** DATA SECTION **
******

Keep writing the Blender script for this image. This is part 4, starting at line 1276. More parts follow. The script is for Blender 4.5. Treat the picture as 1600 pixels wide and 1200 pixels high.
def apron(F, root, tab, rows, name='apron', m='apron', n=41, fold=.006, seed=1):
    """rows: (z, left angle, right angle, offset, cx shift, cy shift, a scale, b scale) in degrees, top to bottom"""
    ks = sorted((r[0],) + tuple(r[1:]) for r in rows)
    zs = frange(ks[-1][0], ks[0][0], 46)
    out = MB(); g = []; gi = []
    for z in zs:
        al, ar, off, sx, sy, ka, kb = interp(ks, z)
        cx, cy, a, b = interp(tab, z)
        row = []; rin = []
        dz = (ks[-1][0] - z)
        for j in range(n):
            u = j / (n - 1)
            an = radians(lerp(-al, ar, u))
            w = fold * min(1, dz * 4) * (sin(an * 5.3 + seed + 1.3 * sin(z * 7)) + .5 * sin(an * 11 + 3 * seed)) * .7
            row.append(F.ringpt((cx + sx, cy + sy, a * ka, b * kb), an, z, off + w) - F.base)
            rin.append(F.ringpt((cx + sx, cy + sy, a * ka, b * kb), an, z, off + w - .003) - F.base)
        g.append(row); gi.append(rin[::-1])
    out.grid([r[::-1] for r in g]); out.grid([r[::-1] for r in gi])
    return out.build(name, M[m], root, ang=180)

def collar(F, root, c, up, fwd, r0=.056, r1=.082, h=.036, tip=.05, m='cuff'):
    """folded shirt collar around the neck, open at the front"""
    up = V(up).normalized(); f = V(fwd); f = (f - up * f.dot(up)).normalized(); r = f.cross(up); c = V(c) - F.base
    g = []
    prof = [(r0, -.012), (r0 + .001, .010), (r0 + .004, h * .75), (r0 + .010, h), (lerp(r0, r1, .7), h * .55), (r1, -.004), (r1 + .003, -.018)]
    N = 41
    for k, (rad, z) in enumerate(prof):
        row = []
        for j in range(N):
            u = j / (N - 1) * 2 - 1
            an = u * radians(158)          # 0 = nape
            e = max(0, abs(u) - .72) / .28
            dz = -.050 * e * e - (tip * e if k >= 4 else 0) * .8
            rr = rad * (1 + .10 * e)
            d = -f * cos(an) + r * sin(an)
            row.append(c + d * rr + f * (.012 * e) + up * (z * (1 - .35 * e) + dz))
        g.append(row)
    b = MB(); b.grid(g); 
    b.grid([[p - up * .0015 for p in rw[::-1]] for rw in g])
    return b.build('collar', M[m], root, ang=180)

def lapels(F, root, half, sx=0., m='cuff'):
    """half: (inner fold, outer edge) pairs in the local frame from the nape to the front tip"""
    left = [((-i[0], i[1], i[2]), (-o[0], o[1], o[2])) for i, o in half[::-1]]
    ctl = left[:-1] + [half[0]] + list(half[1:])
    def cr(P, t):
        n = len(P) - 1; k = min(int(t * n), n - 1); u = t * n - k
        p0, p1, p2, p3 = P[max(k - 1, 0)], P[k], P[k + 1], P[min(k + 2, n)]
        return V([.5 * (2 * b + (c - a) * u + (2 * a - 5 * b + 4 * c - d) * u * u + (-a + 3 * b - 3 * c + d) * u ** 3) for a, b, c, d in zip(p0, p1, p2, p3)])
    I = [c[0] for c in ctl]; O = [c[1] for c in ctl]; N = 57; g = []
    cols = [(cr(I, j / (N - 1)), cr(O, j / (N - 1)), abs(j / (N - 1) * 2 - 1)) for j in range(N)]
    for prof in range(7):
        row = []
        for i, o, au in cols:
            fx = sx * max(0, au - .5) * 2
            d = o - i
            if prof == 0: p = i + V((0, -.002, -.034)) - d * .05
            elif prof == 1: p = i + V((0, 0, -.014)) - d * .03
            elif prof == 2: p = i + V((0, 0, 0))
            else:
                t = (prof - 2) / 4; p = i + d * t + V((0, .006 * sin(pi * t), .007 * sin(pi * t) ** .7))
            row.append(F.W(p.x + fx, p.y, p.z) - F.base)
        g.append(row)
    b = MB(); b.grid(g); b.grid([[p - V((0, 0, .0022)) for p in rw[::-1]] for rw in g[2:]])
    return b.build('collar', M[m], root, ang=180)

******

** REQUIRED WORK **
Set out the complete listing exactly as shown.

** CORRECT RESPONSE **
Keep writing the Blender script for this image. This is part 4, starting at line 1276. More parts follow. The script is for Blender 4.5. Treat the picture as 1600 pixels wide and 1200 pixels high.
def apron(F, root, tab, rows, name='apron', m='apron', n=41, fold=.006, seed=1):
    """rows: (z, left angle, right angle, offset, cx shift, cy shift, a scale, b scale) in degrees, top to bottom"""
    ks = sorted((r[0],) + tuple(r[1:]) for r in rows)
    zs = frange(ks[-1][0], ks[0][0], 46)
    out = MB(); g = []; gi = []
    for z in zs:
        al, ar, off, sx, sy, ka, kb = interp(ks, z)
        cx, cy, a, b = interp(tab, z)
        row = []; rin = []
        dz = (ks[-1][0] - z)
        for j in range(n):
            u = j / (n - 1)
            an = radians(lerp(-al, ar, u))
            w = fold * min(1, dz * 4) * (sin(an * 5.3 + seed + 1.3 * sin(z * 7)) + .5 * sin(an * 11 + 3 * seed)) * .7
            row.append(F.ringpt((cx + sx, cy + sy, a * ka, b * kb), an, z, off + w) - F.base)
            rin.append(F.ringpt((cx + sx, cy + sy, a * ka, b * kb), an, z, off + w - .003) - F.base)
        g.append(row); gi.append(rin[::-1])
    out.grid([r[::-1] for r in g]); out.grid([r[::-1] for r in gi])
    return out.build(name, M[m], root, ang=180)

def collar(F, root, c, up, fwd, r0=.056, r1=.082, h=.036, tip=.05, m='cuff'):
    """folded shirt collar around the neck, open at the front"""
    up = V(up).normalized(); f = V(fwd); f = (f - up * f.dot(up)).normalized(); r = f.cross(up); c = V(c) - F.base
    g = []
    prof = [(r0, -.012), (r0 + .001, .010), (r0 + .004, h * .75), (r0 + .010, h), (lerp(r0, r1, .7), h * .55), (r1, -.004), (r1 + .003, -.018)]
    N = 41
    for k, (rad, z) in enumerate(prof):
        row = []
        for j in range(N):
            u = j / (N - 1) * 2 - 1
            an = u * radians(158)          # 0 = nape
            e = max(0, abs(u) - .72) / .28
            dz = -.050 * e * e - (tip * e if k >= 4 else 0) * .8
            rr = rad * (1 + .10 * e)
            d = -f * cos(an) + r * sin(an)
            row.append(c + d * rr + f * (.012 * e) + up * (z * (1 - .35 * e) + dz))
        g.append(row)
    b = MB(); b.grid(g); 
    b.grid([[p - up * .0015 for p in rw[::-1]] for rw in g])
    return b.build('collar', M[m], root, ang=180)

def lapels(F, root, half, sx=0., m='cuff'):
    """half: (inner fold, outer edge) pairs in the local frame from the nape to the front tip"""
    left = [((-i[0], i[1], i[2]), (-o[0], o[1], o[2])) for i, o in half[::-1]]
    ctl = left[:-1] + [half[0]] + list(half[1:])
    def cr(P, t):
        n = len(P) - 1; k = min(int(t * n), n - 1); u = t * n - k
        p0, p1, p2, p3 = P[max(k - 1, 0)], P[k], P[k + 1], P[min(k + 2, n)]
        return V([.5 * (2 * b + (c - a) * u + (2 * a - 5 * b + 4 * c - d) * u * u + (-a + 3 * b - 3 * c + d) * u ** 3) for a, b, c, d in zip(p0, p1, p2, p3)])
    I = [c[0] for c in ctl]; O = [c[1] for c in ctl]; N = 57; g = []
    cols = [(cr(I, j / (N - 1)), cr(O, j / (N - 1)), abs(j / (N - 1) * 2 - 1)) for j in range(N)]
    for prof in range(7):
        row = []
        for i, o, au in cols:
            fx = sx * max(0, au - .5) * 2
            d = o - i
            if prof == 0: p = i + V((0, -.002, -.034)) - d * .05
            elif prof == 1: p = i + V((0, 0, -.014)) - d * .03
            elif prof == 2: p = i + V((0, 0, 0))
            else:
                t = (prof - 2) / 4; p = i + d * t + V((0, .006 * sin(pi * t), .007 * sin(pi * t) ** .7))
            row.append(F.W(p.x + fx, p.y, p.z) - F.base)
        g.append(row)
    b = MB(); b.grid(g); b.grid([[p - V((0, 0, .0022)) for p in rw[::-1]] for rw in g[2:]])
    return b.build('collar', M[m], root, ang=180)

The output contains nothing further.